Live Show Review: Kashena Sampson

It’s important to know where to find great country music sounds in Nashville—and a little hint, it’s not usually on Lower Broadway where cover bands, tradeshow attendees, and bachelorettes sporting recently purchased cowboy boots dwell.   Part of me even hesitates to call Kashena Sampson’s show last Friday at The Basement “country music,” due to the risk of her music being confused with the modern pop-filled pseudo-cowboy image of the genre today–that wouldn’t be accurate or fair to Ms. Sampson.  She’s a storyteller, putting her words to music, resulting in folk and blues-influenced Americana-country sound.

I considered not making a comparison between Sampson and Linda Ronstadt. With a vocal range that effortlessly carried songs influenced by soul, traditional and folk country, western swing, and jazz, the comparison is a bit obvious, and I admittedly wouldn’t be the first person to say it.  However, with a decided talent of bringing a room to full stop during a heartbreaking, crying-guitar-and-dark-cello-backed ballad, the parallel to Ronstadt is too perfect to ignore.

While quiet, almost timid between each song, Sampson’s passionate singing revealed her deeply emotional link to each word—the crowd was drawn close by Sampson to feel her fire and weather her storms. Contemplating longing, rebuilding trust, and yearning for true love, Sampson pondered and pined, as acoustic and electric guitar blended, on “Wild Heart.” Her added touch of vibrato on “Hold Me Close” lent a soulful touch to the tale of passion that clashed with heartbreak.  A gentle drumbeat and brightly-strummed guitar accented determination and rebuilding from rejection on “She Shines,” which featured a powerful vocal performance, dripping with raw energy that came straight from her soul. The room listened intently, and hung on every aching note.

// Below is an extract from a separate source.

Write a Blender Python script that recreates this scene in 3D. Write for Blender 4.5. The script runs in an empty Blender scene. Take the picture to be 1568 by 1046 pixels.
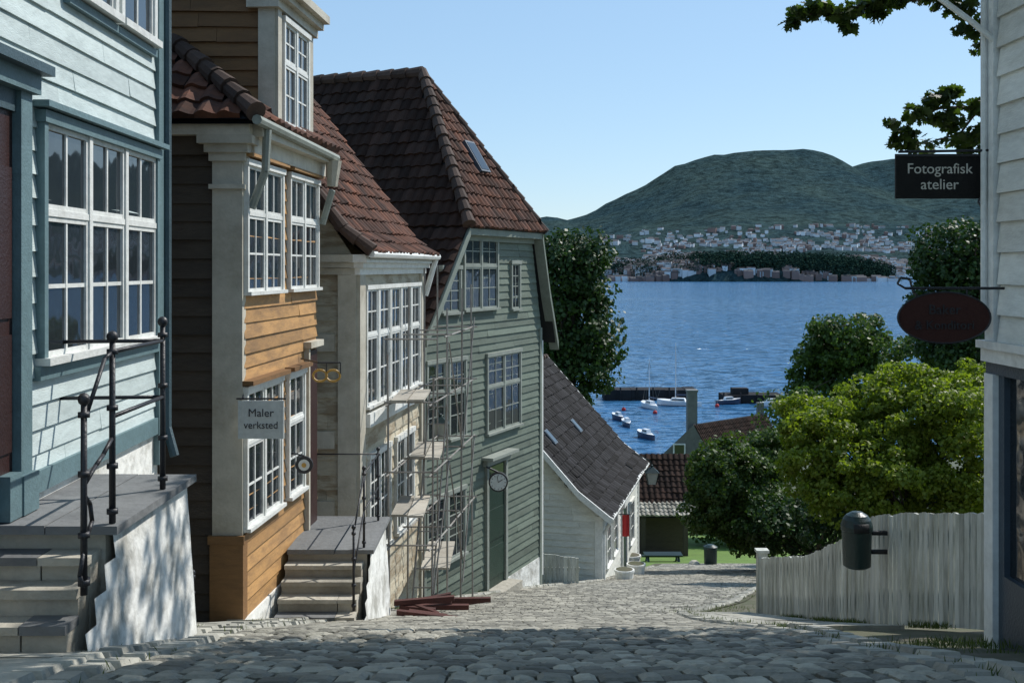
import bpy, math, random
import numpy as np
from mathutils import Vector, Matrix, noise
random.seed(7); rng=np.random.default_rng(11)
FP,CX,HY=1700.0,784.0,410.0     # survey constants (level camera)
SEA=-24.4
scene=bpy.context.scene
# ------------------------------------------------------------------ materials
MATS={}
def newmat(name):
    m=bpy.data.materials.new(name); m.use_nodes=True; MATS[name]=m
    nt=m.node_tree; b=nt.nodes['Principled BSDF']; return m,nt,b
def N(nt,t,**k):
    n=nt.nodes.new(t)
    for a,v in k.items():
        if a in n.inputs.keys(): n.inputs[a].default_value=v
        else: setattr(n,a,v)
    return n
def surf(name,col,dirt=None,amt=.35,rough=.65,var=.18,scale=(2,2,2),bump=.25,bscale=30,spec=.4,thr=(.45,.7),ds=1.6):
    m,nt,b=newmat(name); L=nt.links.new
    tc=N(nt,'ShaderNodeTexCoord'); mp=N(nt,'ShaderNodeMapping'); mp.inputs['Scale'].default_value=scale
    L(tc.outputs['Object'],mp.inputs['Vector'])
    n1=N(nt,'ShaderNodeTexNoise',Scale=ds,Detail=8.0,Roughness=.7); L(mp.outputs[0],n1.inputs['Vector'])
    mr=N(nt,'ShaderNodeMapRange'); mr.inputs[1].default_value=thr[0]; mr.inputs[2].default_value=thr[1]; mr.inputs[4].default_value=amt
    L(n1.outputs[0],mr.inputs[0])
    mx=N(nt,'ShaderNodeMixRGB'); mx.inputs[1].default_value=(*col,1)
    d=dirt if dirt else tuple(c*.45 for c in col); mx.inputs[2].default_value=(*d,1); L(mr.outputs[0],mx.inputs[0])
    g=N(nt,'ShaderNodeNewGeometry'); m2=N(nt,'ShaderNodeMapRange'); m2.inputs[3].default_value=1-var; m2.inputs[4].default_value=1+var*.6
    L(g.outputs['Random Per Island'],m2.inputs[0])
    n3=N(nt,'ShaderNodeTexNoise',Scale=9.0,Detail=5.0); L(mp.outputs[0],n3.inputs['Vector'])
    m3=N(nt,'ShaderNodeMapRange'); m3.inputs[3].default_value=.8; m3.inputs[4].default_value=1.2; L(n3.outputs[0],m3.inputs[0])
    mm=N(nt,'ShaderNodeMath',operation='MULTIPLY'); L(m2.outputs[0],mm.inputs[0]); L(m3.outputs[0],mm.inputs[1])
    vm=N(nt,'ShaderNodeVectorMath',operation='SCALE'); L(mx.outputs[0],vm.inputs[0]); L(mm.outputs[0],vm.inputs['Scale'])
    L(vm.outputs[0],b.inputs['Base Color']); b.inputs['Roughness'].default_value=rough
    b.inputs['Specular IOR Level'].default_value=spec
    if bump:
        n2=N(nt,'ShaderNodeTexNoise',Scale=float(bscale),Detail=6.0); L(mp.outputs[0],n2.inputs['Vector'])
        bp=N(nt,'ShaderNodeBump',Strength=bump,Distance=.02); L(n2.outputs[0],bp.inputs['Height']); L(bp.outputs[0],b.inputs['Normal'])
    return m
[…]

Sampson admittedly spotlights the dramatic in her song selections, none more prominent than her almost Broadway-esque take on “Motherless Child.”  However, she can also have a bit of fun, like her playful jab at her non-musical three-week job at The Nashville Biscuit House in “Greasy Spoon.”  The song’s beat got heads nodding with a dance-ready, almost rockabilly, western swing feel, while still letting the artist comment on the stepping stones that so many musicians tread while working to make their dreams come true.

It takes something special to connect with an audience and leave everyone wanting more.  Kashena Sampson’s bluesy, soulful voice alone would make any room take notice, but that’s not enough for Sampson.  Whether you consider it soul-influenced country, folk, or Americana, like those that lit the path before her (Ronstadt, Emmylou Harris, a touch of Amy Winehouse), it’s her lyrical storytelling paired with a powerhouse voice that gives her that real Nashville sound.